Below is a listing; restate from it, character for character, the lines beginning at the line holding "Recreate this scene" and ending at the line holding "iU = -cR * math.sin(ROLL)", both included.

▸ Information shown
= = = = =

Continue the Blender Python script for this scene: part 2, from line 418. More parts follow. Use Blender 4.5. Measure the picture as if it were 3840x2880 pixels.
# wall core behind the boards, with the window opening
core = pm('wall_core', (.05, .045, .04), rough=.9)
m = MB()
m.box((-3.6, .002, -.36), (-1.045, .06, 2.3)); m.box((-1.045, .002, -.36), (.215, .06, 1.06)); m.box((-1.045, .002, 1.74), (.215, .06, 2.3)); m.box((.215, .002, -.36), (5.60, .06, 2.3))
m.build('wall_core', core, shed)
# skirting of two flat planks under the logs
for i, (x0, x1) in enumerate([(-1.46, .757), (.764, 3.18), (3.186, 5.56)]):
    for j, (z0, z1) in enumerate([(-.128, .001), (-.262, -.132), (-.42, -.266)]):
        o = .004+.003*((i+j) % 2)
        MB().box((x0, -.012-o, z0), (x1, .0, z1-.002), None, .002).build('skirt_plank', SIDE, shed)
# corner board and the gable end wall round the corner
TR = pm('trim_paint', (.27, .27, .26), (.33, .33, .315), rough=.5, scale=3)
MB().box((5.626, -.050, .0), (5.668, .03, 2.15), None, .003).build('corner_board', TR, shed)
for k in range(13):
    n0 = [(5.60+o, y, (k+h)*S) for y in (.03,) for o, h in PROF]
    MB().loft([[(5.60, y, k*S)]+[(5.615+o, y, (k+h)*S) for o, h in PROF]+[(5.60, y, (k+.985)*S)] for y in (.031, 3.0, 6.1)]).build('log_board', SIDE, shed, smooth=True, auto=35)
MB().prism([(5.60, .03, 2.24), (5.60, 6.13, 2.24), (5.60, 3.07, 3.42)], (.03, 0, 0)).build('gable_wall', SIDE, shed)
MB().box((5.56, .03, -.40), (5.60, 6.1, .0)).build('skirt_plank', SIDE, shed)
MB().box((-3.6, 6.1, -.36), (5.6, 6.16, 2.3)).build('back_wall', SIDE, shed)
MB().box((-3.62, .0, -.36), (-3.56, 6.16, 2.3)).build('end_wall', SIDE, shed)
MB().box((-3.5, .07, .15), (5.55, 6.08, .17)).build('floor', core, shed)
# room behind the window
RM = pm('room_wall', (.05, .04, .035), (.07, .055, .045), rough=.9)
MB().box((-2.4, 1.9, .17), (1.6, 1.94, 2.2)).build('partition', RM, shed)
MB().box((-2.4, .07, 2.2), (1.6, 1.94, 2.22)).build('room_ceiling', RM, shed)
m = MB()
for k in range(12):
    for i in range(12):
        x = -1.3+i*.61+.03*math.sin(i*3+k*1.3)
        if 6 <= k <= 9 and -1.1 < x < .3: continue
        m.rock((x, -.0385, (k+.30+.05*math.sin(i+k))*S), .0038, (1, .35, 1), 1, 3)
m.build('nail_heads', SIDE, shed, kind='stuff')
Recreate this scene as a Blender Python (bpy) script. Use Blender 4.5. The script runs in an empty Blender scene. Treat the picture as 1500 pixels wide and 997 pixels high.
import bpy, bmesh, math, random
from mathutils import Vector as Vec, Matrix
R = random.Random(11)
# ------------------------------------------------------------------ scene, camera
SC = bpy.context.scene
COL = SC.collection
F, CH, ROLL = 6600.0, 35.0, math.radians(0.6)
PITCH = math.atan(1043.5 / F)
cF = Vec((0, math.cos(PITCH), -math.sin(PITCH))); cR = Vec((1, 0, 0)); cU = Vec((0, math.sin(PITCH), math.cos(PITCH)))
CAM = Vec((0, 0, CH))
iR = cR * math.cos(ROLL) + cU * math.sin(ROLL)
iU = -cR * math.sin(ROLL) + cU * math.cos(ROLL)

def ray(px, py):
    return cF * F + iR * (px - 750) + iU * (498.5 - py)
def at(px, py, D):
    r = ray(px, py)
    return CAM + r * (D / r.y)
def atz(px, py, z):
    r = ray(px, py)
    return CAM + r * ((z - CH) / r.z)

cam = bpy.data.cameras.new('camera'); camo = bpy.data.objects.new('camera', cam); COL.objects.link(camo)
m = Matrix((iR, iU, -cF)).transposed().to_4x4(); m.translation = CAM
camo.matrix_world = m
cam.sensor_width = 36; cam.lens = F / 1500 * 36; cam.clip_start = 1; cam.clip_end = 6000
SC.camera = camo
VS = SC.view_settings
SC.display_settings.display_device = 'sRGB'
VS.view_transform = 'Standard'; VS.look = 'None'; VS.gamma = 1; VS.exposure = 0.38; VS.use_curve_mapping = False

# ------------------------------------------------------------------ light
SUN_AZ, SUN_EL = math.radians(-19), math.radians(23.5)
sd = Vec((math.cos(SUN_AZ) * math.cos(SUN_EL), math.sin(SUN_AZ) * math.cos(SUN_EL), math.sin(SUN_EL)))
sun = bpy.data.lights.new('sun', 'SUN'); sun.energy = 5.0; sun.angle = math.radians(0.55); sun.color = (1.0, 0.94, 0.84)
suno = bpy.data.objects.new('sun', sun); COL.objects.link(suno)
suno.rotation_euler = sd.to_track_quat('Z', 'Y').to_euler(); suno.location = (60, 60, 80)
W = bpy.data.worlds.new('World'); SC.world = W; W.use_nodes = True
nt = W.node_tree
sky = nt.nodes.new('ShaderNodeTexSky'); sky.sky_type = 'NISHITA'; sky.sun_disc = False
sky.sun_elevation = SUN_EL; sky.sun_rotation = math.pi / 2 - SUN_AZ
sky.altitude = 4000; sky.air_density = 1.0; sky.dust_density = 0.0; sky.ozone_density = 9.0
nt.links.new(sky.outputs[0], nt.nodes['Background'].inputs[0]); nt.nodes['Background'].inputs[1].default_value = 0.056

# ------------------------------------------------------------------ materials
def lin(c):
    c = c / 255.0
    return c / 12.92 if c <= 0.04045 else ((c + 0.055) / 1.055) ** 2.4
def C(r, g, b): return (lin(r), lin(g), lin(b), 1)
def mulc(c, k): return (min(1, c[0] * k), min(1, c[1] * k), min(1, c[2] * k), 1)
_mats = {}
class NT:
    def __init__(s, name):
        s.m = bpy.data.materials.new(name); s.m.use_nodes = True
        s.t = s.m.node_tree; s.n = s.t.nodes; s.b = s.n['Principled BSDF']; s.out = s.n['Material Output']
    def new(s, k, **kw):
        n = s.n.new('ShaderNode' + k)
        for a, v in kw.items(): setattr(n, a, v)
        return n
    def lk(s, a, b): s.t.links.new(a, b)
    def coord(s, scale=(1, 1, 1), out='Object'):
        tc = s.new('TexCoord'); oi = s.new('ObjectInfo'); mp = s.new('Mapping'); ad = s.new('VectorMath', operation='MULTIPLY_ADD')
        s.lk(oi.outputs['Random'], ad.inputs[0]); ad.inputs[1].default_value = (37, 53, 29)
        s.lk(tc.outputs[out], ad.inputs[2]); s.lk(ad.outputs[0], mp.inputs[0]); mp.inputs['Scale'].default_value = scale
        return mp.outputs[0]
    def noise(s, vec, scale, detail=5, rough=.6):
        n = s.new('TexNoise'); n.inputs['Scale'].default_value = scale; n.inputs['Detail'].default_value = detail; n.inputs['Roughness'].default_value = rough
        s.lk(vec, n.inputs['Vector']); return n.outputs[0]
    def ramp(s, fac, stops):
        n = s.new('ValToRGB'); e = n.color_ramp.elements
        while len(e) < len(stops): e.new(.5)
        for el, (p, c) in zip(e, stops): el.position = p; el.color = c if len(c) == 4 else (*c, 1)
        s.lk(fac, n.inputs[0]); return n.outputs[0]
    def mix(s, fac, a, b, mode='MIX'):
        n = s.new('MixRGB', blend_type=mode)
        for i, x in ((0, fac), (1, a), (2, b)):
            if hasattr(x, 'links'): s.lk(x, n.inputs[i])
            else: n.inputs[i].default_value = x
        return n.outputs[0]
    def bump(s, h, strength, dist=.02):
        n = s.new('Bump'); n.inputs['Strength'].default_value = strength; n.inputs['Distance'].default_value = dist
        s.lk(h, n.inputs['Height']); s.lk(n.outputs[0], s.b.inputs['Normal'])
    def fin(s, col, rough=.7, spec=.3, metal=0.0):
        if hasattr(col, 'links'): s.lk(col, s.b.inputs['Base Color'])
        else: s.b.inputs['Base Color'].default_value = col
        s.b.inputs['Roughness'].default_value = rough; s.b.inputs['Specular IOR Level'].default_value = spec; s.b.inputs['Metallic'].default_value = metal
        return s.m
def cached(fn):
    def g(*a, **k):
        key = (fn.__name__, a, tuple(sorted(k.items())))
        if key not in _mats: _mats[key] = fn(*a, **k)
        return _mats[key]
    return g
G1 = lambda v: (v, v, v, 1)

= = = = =

▸ Worked solution
Recreate this scene as a Blender Python (bpy) script. Use Blender 4.5. The script runs in an empty Blender scene. Treat the picture as 1500 pixels wide and 997 pixels high.
import bpy, bmesh, math, random
from mathutils import Vector as Vec, Matrix
R = random.Random(11)
# ------------------------------------------------------------------ scene, camera
SC = bpy.context.scene
COL = SC.collection
F, CH, ROLL = 6600.0, 35.0, math.radians(0.6)
PITCH = math.atan(1043.5 / F)
cF = Vec((0, math.cos(PITCH), -math.sin(PITCH))); cR = Vec((1, 0, 0)); cU = Vec((0, math.sin(PITCH), math.cos(PITCH)))
CAM = Vec((0, 0, CH))
iR = cR * math.cos(ROLL) + cU * math.sin(ROLL)
iU = -cR * math.sin(ROLL) + cU * math.cos(ROLL)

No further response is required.